What happens in China when Chinese dissident Liu Xiaobo got 2010 Nobel Peace Prize

Yesterday I learnt the news that Liu Xiaobo got 2010 Nobel Peace Prize. It reminds me that Liu was still in jail. Later on, I met a friend in China online. She posted a comment about this news on my website and the post showed empty. I thought that there was some problem on my website. I told her to try in another way. She told me that it showed script error. I was confused. I tried in another computer. I worked well.

Today, I asked another friend to post a post on my website. The website worked perfectly. It reminds me that it must China’s Great Firewall working yesterday. I guess that the firewall interrupted my friend’s computer yesterday since she posted “sensitive” words. And the Great Firewall even disturbed some code of her computer for some time. It seems I was making up a story. But I have seen a website manager complaining that he couldn’t delete a post with “sensitive words” since that Great Firewall blocked him to get access to his website.

Every time Nobel Prize is a hot topic when its winners are announced in China. There are two kinds of opinions: one is that our education system and even political system have problems and our talents have no freedom to be creative. The other opinion is that we will get one or more soon. Now we should stop complaining and study hard and work hard. Maybe we should try to get it with a “national system” like we have been doing on competing for Olympic medals.

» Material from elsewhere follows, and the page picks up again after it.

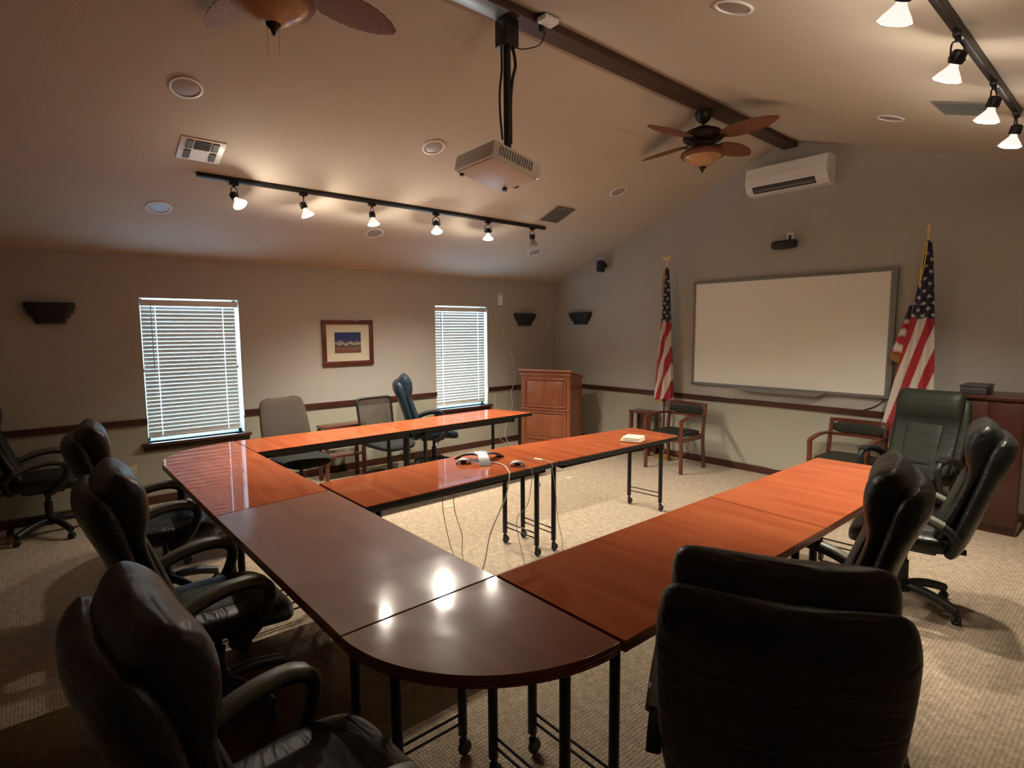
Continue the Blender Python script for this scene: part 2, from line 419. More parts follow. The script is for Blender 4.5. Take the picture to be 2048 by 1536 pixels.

I don’t think I have a potential to win a Nobel Prize, but when I looked back my life, I wasted so much of my valuable time and energy to go through the barriers that China’s ruling party built to get the education I wanted. Someone said that the first thing for China’s education system is to keep this party’s ruling. I recall that for the last year in high school, when my brain was at a good condition, I used to try to remember the questions and answers of the course of politics, because it was too tough for me to remember such political propaganda, but I couldn’t give up since it’s one of key courses for university entrance examination. Later on, for the entrance examination for a Master Degree’s education, we even were asked to remember where and when our president visited and his slogans in the name of “current political events”, in case we couldn’t catch up with updates of this ruling party’s
propaganda.

And my parents, like most of other parents in China, they even think that it’s sort of their career to help me or force me to obey this system and go upgrade in this society. They think they’re succeed now, I guess.

Thanks Nobel Prize since it reminds us of something important or we can complain in the name of Nobel Prize.